Kedua, Google sebagai mesin pencari juga memberikan pengaruh dalam menerjemahkan bahasa Belanda dan juga bahasa Inggris ke dalam bahasa Indonesia. Khusus untuk bentuk productiviteit dan productivity diterjemahkan menjadi produktifitas ke dalam bahasa Indonesia. Hal ini menyebabkan pengguna bahasa Indonesia mempedomani hal tersebut tanpa mengecek bentuk baku dalam Kamus Besar Bahasa Indonesia (KBBI) dan juga tanpa mengecek proses penulisan unsur serapan pada Pedoman Umum Ejaan Bahasa Indonesia (PUEBI).
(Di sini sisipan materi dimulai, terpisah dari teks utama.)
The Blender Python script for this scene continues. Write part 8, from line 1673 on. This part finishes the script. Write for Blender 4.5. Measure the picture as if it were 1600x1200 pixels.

Ketiga, di sejumlah blog yang ditulis oleh masyarakat Indonesia yang tidak berasal dari kalangan akademisi atau ahli bahasa, ditulis pandangan (tanpa teori) mengenai huruf /v/ yang dianggap mubazir dalam bahasa Indonesia karena bukan merupakan huruf sendiri. Dalam pandangan tersebut, justru diprovokasi agar dibuat kebijakan penghapusan huruf /v/ dalam bahasa Indonesia karena dianggap dapat merendahkan bahasa Indonesia. Hal ini tentu saja menjadi pandangan yang keliru karena dapat menyebabkan kekacauan dalam proses penyerapan unsur asing.
Hal yang perlu disadari bersama-sama ialah bahasa Indonesia merupakan bahasa yang disepakati menjadi bahasa persatuan. Pada awal pembentukan bahasa Indonesia, seluruh kata dalam bahasa Melayu dijadikan sebagai bahasa sumber. Sementara itu, kata yang berasal dari bahasa asing, seperti bahasa Belanda, bahasa Arab, bahasa Sanskerta, bahasa Tamil, dan juga bahasa Inggris juga dapat menjadi bahasa Indonesia jika kata tersebut tidak ada atau tidak memiliki padanan dalam bahasa Indonesia.
Penulisan unsur asing ke dalam bahasa Indonesia juga tidak semena-mena, tetapi harus mengikuti kaidah yang berlaku. Dalam kaidah bahasa Indonesia, proses penyerapan unsur asing memiliki keteraturan sehingga mudah dipahami. Hanya saja masyarakat Indonesia tidak suka membaca referensi terkait kaidah bahasa Indonesia, seperti KBBI dan PUEBI. Padahal, saat ini ada KBBI offline dan juga PUEBI dalam bentuk pdf yang bisa disimpan di handphone. Kapan saja bingung dengan penulisan kata baku dalam bahasa Indonesia, kita bisa membuka KBBI dalam hitungan detik. Bahkan, proses pembentukan kata tersebut juga dapat ditelusuri dengan membuka PUEBI atau berselancar di dunia maya. Kita hanya perlu membiasakan diri untuk cek, ricek, dan kroscek agar cerdas dalam berbahasa.